I don’t mean that in a sideways self-congratulatory I’m a super speed-reader neener neener to you slowpokes still thumbing through your December 2004 issues of The New Yorker way, either. I do read quickly, but not conspicuously so; I can’t cool myself on hot summer days with the wind produced by my fleet page flipping, or anything. When I say that I read too fast, what I mean is that I (often) read too briskly for my own pleasure. My eyes scan the lines of books and newspapers overly quickly, and I occasionally even skip whole words or phrases as long as doing so doesn’t actively interfere with my understanding of the particular sentence or passage I’m looking at (I have very little patience for lengthy descriptions, despite the fact that I’m not immune to writing them myself).
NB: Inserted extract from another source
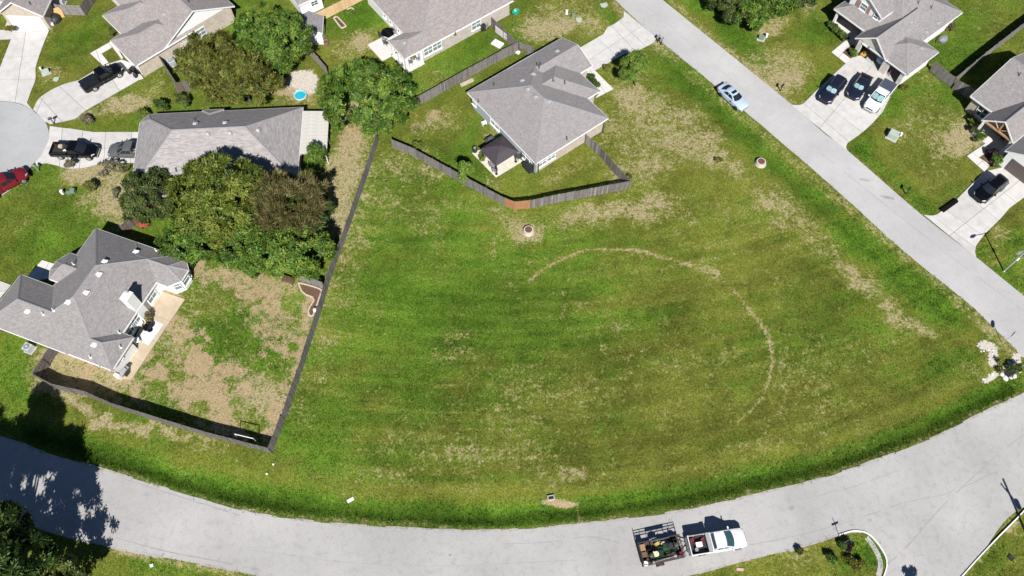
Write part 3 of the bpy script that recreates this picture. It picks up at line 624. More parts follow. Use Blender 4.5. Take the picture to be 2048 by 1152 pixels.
    def vents(s, pts, pipes=(), m=None):
        m = m or steel
        for px, py in pts:
            x, y, z = s.on_roof(px, py); mb = MB(); mb.box((0, 0, .02), (.62, .62, .05)); mb.rings([[(-.22, -.22, .04), (.22, -.22, .04), (.22, .22, .04), (-.22, .22, .04)], [(-.24, -.24, .17), (.24, -.24, .17), (.24, .24, .17), (-.24, .24, .17)], [(-.1, -.1, .25), (.1, -.1, .25), (.1, .1, .25), (-.1, .1, .25)]]); mb.build('roof_vent', m, s.root, (x, y, z))
        for px, py in pipes:
            x, y, z = s.on_roof(px, py); mb = MB(); mb.tube((0, 0, -.15), (0, 0, .48), .055, n=8); mb.lathe((0, 0, 0), [(.17, -.05), (.13, .03), (.06, .12)], 8); mb.build('vent_pipe', darkgrey if m is not white else white, s.root, (x, y, z))
    def win(s, c, ang, z, w, h, m=None, panes=2, name='window'):
        """window centred at c (local), facing ang degrees (local)"""
        mb = MB(); f = .065
        for dx in (-w/2+f/2, w/2-f/2): mb.box((dx, -.03, 0), (f, .10, h))
        for dz in (-h/2+f/2, h/2-f/2): mb.box((0, -.03, dz), (w-2*f, .10, f))
        for k in range(1, panes): mb.box((-w/2+w*k/panes, -.028, 0), (.045, .07, h-2*f))
        mb.box((0, -.035, 0), (w-2*f, .06, .035))
        mb.box((0, -.07, -h/2-.05), (w+.1, .18, .06))
        o = mb.build(name, white, s.root, (c[0], c[1], z), RAD(ang+90))
        pb = MB(); pb.box((0, .005, 0), (w-2*f, .02, h-2*f)); pb.build('pane', m or glass, o)
    def winpx(s, px, py, side, line, z, w, h, **k):
        x, y = s.loc(px, py, z); c = {'S': (x, line), 'N': (x, line), 'W': (line, y), 'E': (line, y)}[side]
        s.win(c, {'S': -90, 'N': 90, 'W': 180, 'E': 0}[side], z, w, h, **k)
    def door(s, c, ang, w=.95, h=2.05, m=None):
        mb = MB(); mb.box((0, -.02, h/2), (w, .06, h))
        for k in range(3): mb.box((0, -.055, .45+.62*k), (w*.7, .02, .42))
        o = mb.build('door', m or white, s.root, (c[0], c[1], .03), RAD(ang+90)); hb = MB(); hb.box((w*.4, -.08, 1.0), (.05, .08, .12)); hb.build('handle', chrome, o)
    def garage_door(s, c, ang, w, h=2.1, m=None):
        mb = MB(); n = 4; r = MB(); r.box((0, 0, h/2), (w, .03, h)); d = r.build('garage_door', m or white, s.root, (c[0], c[1], .02), RAD(ang+90))
        for k in range(n):
            p = MB(); p.box((0, -.03, 0), (w-.04, .05, h/n-.03))
            for q in range(4): p.box((-w/2+w*(q+.5)/4, -.06, 0), (w/4-.18, .015, h/n-.2))
            p.build('door_panel', m or white, d, (0, 0, h*(k+.5)/n))
    def spout(s, x, y, ztop=2.55, m=None):
        mb = MB(); mb.box((0, 0, ztop/2), (.09, .08, ztop)); mb.box((0, -.12, .06), (.09, .3, .08)); mb.build('downspout', m or darkgrey, s.root, (x, y, 0))
# ---- the middle house
h = House('house', 'grey roofed house with blue-grey siding on one side, beside the metal gazebo', 'house', (1073, 347), 37.5, shingle)
wm = {3: bluesiding, 0: brick_tan, 1: brick_tan}
h.block(rect(-.45, 11.6, -.3, 14.45), 2.7, .42, wall=brick_tan, wallmats=wm)
h.block(rect(3.0, 13.65, 3.85, 12.6), 2.7, .42, wall=brick_tan, walls=(1, 0))
h.block(rect(6.0, 15.75, 7.85, 14.4), 2.7, .42, gables=(1,), wall=brick_tan, walls=(0, 1, 2))
for px, py in ((944.5, 205),): h.winpx(px, py, 'W', -.0, 1.45, 1.0, 1.3, m=blind, panes=1)
h.winpx(985.5, 249, 'W', -.0, 1.45, 1.9, 1.5, m=blind); h.winpx(1052, 318, 'W', -.0, 1.25, 2.6, 1.9, m=blind, panes=3)
h.winpx(1083, 322, 'S', .15, 1.45, 1.3, 1.4, m=blind); h.winpx(1101, 311, 'S', .15, 1.45, 1.3, 1.4, m=blind)
h.spout(-.28, .28); h.spout(.2, -.1); h.spout(11.1, -.1); h.spout(-.08, 13.9); h.spout(-.08, 3.0)
h.door((13.2, 5.2), 0, m=darkwood); h.garage_door((15.32, 11.1), 0, 4.9)
h.vents([(1114.8, 102.9), (1066.5, 148.6), (1045, 161.8), (1055.5, 178.7), (1071, 194), (1097.7, 203.3)], [(1074, 130), (1081, 130), (1078.5, 135), (988, 170), (1106, 161), (1129, 166), (1133.5, 277.5), (957, 203)])
house_mid = h
# ---- left house with the white patio cover
h = House('house', 'long grey hip roofed house with a white metal patio cover, by two parked pickups', 'house', (440, 380), 3.5, shingle_f)
h.block([(-10.0, -.3), (-9.2, -1.2), (10.5, -1.2), (10.5, 10.65), (-9.45, 10.65), (-10.45, 9.4)], 2.7, .63, wall=brick_grey)
h.block(rect(-2.6, .15, 7.0, 10.95), 2.70, .63, wall=brick_grey, walls=(2, 1, 3))
h.garage_door((-10.1, 6.4), 180, 4.9); h.winpx(300, 352, 'W', -9.95, 1.5, 1.4, 1.4); h.win((10.06, 1.5), 0, 1.5, 1.4, 1.3); h.door((10.06, 5.5), 0)
h.spout(-10.1, .85); h.spout(10.1, -.6)
h.vents([(416, 267.7), (460, 266), (516, 260.4), (390.6, 248.4), (450, 246.6)], [(389.5, 240), (353, 341)])
pc = MB(); 
for y in (3.3, 6.6, 9.8): pc.box((13.6, y, 1.15), (.1, .1, 2.3))
pc.box((13.6, 6.5, 2.27), (.12, 7.1, .14)); pc.box((10.62, 6.5, 2.5), (.06, 7.1, .16)); cover = pc.build('patio_cover', white, h.root)
for k in range(12):
    p = MB(); y0 = 3.0+7.05*k/12; wv = 7.05/12
    prof = [(-wv/2+.01, 0), (-wv/2+.01, .05), (-wv/2+.06, .05), (-wv/2+.09, .0), (wv/2-.01, 0)]
    for a, b in zip(prof[:-1], prof[1:]): p.poly([(10.52, a[0], 2.62+a[1]), (13.85, a[0], 2.36+a[1]), (13.85, b[0], 2.36+b[1]), (10.52, b[0], 2.62+b[1])])
    p.build('panel', pm('cream_metal', (.56, .54, .50), (.48, .46, .43), 2, .5), cover, (0, y0+wv/2, .01))
house_left = h
# ---- bottom-left house with the chimney
h = House('house', 'grey roofed house with a white chimney and tan patio behind a walled-in back yard', 'house', (120, 700), -20.5, shingle_d)
wm = {1: siding, 0: brick_tan}
h.block(rect(-3.55, 7.32, -.65, 14.4), 2.7, .60, wall=siding, wallmats=wm)
h.block([(2.0, 10.5), (8.85, 10.5), (9.95, 11.7), (9.95, 13.3), (8.9, 14.42), (2.0, 14.42)], 2.7, .58, wall=siding, walls=(0, 1, 2, 3))
h.block(rect(-8.05, 3.0, -.68, 5.95), 2.7, .60, wall=brick_tan, walls=(0, 2, 3))
h.block([(-4.4, 6.5), (1.0, 6.5), (1.0, 10.35), (-4.2, 10.35), (-5.05, 8.9), (-5.05, 7.6)], 2.9, .60, wall=siding, walls=(0, 3, 4, 5))
h.block(rect(3.0, 8.78, -.62, 3.68), 2.7, .60, wall=siding, wallmats={0: brick_tan}, walls=(0, 1, 2))
for px, py, w_, m_ in ((303.5, 592, 1.5, blind), (268.5, 639, 1.6, blind), (256, 656, 1.3, glass)): h.winpx(px, py, 'E', 6.87, 1.4, w_, 1.6, m=m_)
h.win((9.5, 12.5), 0, 1.5, 1.2, 1.5, m=blind, panes=1); h.win((9.0, 11.3), -48, 1.5, 1.1, 1.5, m=blind, panes=1); h.win((9.1, 13.6), 44, 1.5, .9, 1.5, m=blind, panes=1)
h.winpx(246, 718, 'E', 8.33, 1.9, .4, .3, m=glass, panes=1)
h.winpx(62, 568, 'N', 5.5, 1.4, 1.6, 1.5); h.door((-4.4, 6.2), 90, m=darkwood)
h.vents([(209, 523.5), (198, 548.5), (172.5, 585), (136.7, 604), (271.5, 504), (55.7, 622.5), (188.5, 689)], [(147.5, 529), (312.5, 501.6), (107.5, 621), (87, 629), (239.5, 666.5), (242, 695), (181.5, 715)], m=white)
cx_, cy_ = h.loc(248, 588, 5.7); cx_, cy_ = 6.85, 7.05
ch = MB(); ch.box((cx_, cy_, 2.65), (.9, 1.15, 5.3)); ch.box((cx_, cy_, 5.33), (1.0, 1.25, .1)); cho = ch.build('chimney', white, h.root)
fl = MB(); fl.lathe((cx_-.1, cy_+.35, 5.38), [(.19, 0), (.19, .35), (.24, .36), (.24, .42), (.05, .5)], 12); fl.build('flue', steel, cho)
house_chim = h
# ---- top middle house with the corner porch
h = House('house', 'grey roofed house with a corner porch and bins by its brick wall', 'house', (819, 143), 37.0, shingle_b)
h.block(rect(2.0, 18.1, -.05, 15.0), 2.7, .36, wall=brick_grey, wallmats={3: siding, 0: brick_grey})
h.block(rect(-.45, 9.0, -.06, 4.15), 2.7, .36, wall=brick_grey, walls=())
for px, py, w_ in ((859, 104, 1.5), (876.5, 94, 1.5), (954, 51, 1.6)): h.winpx(px, py, 'S', .40, 1.5, w_, 1.5, m=blind)
for px, py in ((767, 30), (779, 43), (797, 59)): h.winpx(px, py, 'W', 2.45, 1.5, .7, 1.2, panes=1)
pf = MB(); pf.box((1.05, 2.0, .03), (2.9, 4.2, .12)); pf.box((.2, 5.8, .03), (4.4, 3.8, .12)); pf.build('porch_floor', walkc, h.root)
for x, y, a, b in ((-.1, .3, .45, .4), (2.3, .3, .35, .3), (-.1, 2.2, .3, .3), (-.1, 3.8, .3, .3)):
    p = MB(); p.box((x, y, 1.36), (a, b, 2.6)); p.build('porch_post', white, h.root)
h.spout(2.15, 4.5, m=white); h.vents([(808, 86)], [(911, 69)])
house_top = h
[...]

In fact, I’m an incredibly efficient reader, in one sense, because I am very good at picking out the information I’m looking for. In another sense I am a fantastically bad reader, because I don’t allow myself the time I need to really commit to a deep and full reading that reveals the richness of a text. Too, my memory for the details (and even the broad strokes) of what I’ve read is generally rather poor. I often feel like I’m reading too fast, as well; reading changes then, turning from an act of enjoyment into a stressful, frustrating experience in which I can feel my brain lurching ahead of the words like a pathetically lame horse trying to gallop.
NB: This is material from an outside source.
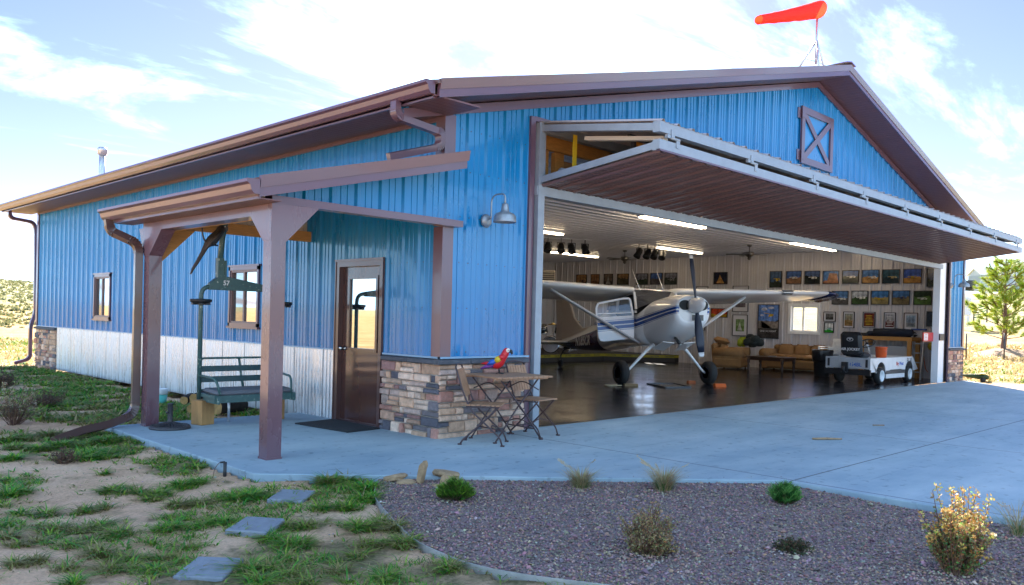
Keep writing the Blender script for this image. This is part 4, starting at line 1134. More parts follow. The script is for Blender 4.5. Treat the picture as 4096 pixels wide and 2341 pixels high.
mb.loft([sect(-.12, .90, 1.95, .555, 2.9), sect(-.45, .88, 1.76, .57, 3.2), sect(-.95, .86, 1.66, .575, 3.4), sect(-1.6, .84, 1.66, .57, 3.4), sect(-2.0, .79, 1.98, .55, 2.9), sect(-2.5, .71, 1.80, .50, 2.8), sect(-3.2, .63, 1.50, .42, 2.6), sect(-4.1, .60, 1.22, .32, 2.5), sect(-5.2, .60, .99, .195, 2.4), sect(-6.0, .64, .87, .09, 2.2), sect(-6.3, .68, .82, .03, 2)])
fu = mb.build('fuselage', ASTR, PL, local=True)
mb = MB()
put_text(mb, 'N185CR', .36, (-3.86, -.368, .87), (2.0, -.25, .12), (.0, .06, 1), .003, True)
mb.build('registration_lettering', M('grey_lettering', (.38, .38, .40), .5), fu, local=True)
# cowling
mb = MB().smooth()
rings = [sect(1.10, 1.47, 2.0, .36, 2.4), sect(1.12, 1.42, 2.03, .41, 2.5), sect(1.04, 1.33, 2.055, .455, 2.6), sect(.88, 1.20, 2.07, .49, 2.7), sect(.62, 1.06, 2.065, .515, 2.8), sect(.3, .96, 2.03, .535, 2.9), sect(.0, .915, 1.985, .55, 2.9), sect(-.125, .90, 1.952, .558, 2.9)]
mb.loft(rings, True, False)
cw = mb.build('cowling', ASTR, PL, local=True)
mb = MB(); mb.smooth(); c = sect(1.105, 1.47, 2.0, .362, 2.4); mb.smooth(False); mb.poly(c)
mb.build('cowl_face', AW, cw, local=True)
for s in (-1, 1):
    mb = MB().smooth(); ring = [(1.122, s * .225 + .145 * cos(t * pi / 10), 1.85 + .10 * sin(t * pi / 10) * (1 if sin(t * pi / 10) > 0 else 1.25)) for t in range(20)]
    mb.smooth(False); mb.poly(ring); mb.build('air_inlet', ADARK, cw, local=True)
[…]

I’m not sure exactly when this habit began—and it is a habit, not an irresistible mode of being. I don’t read this way when I am editing, when I’m doing a close reading for the sake of analysis, when I am lucky enough to feel incredibly relaxed and focused, or when a writer’s style is so spare and precise that I cannot help but follow slowly and carefully the trail of words he or she leaves. I’ve always been a fast reader, but when I was younger I used to luxuriate in books. I would linger over each sentence because to finish a book was to be forced to exit the impenetrable personal space I managed to create around myself while I read, and meant that I’d have to venture back out into a world I wasn’t all that interested in—at least for as long as it took to find another book. In college I read huge amounts of material, but I never felt rushed about it… probably because I didn’t at all mind being lazy then, whereas now it tends to feel like a sin.
I think this freaky speed has something to do with having too much to do and always feeling pressed for time, with being too bent on getting things done, with reading being my business now instead of my escape. These days it’s the sense of completion I seem to crave; frequently when my fingers tell me that I am near the final pages of a book I actually speed up in an attempt to get there sooner, as if I’m a long-distance runner approaching her finish-line. I push myself, even though it’s uncomfortable and I don’t really want to do it. I’ve tried to be better at slowing down and savoring reading, but the success I have is highly variable, and depends on things like how many items currently appear on my mental to-do list, how much coffee I’ve just drunk, or how many words are left in the article I’m writing. I’m embarrassed to tell you this, given how important reading is in my life. I feel like I need an AA equivalent, some room full of sympathetic strangers willing to accept me for who I am and offer me helpful tips when I stand up and say, “My name is Meera, and I’m a rushing reader.”
What do you say? Will someone be my sponsor? Just understand that I might need to call you up at 2 a.m. sometimes and throw things against the wall while raging about not being able to stop myself from finishing The Brothers Karamazov.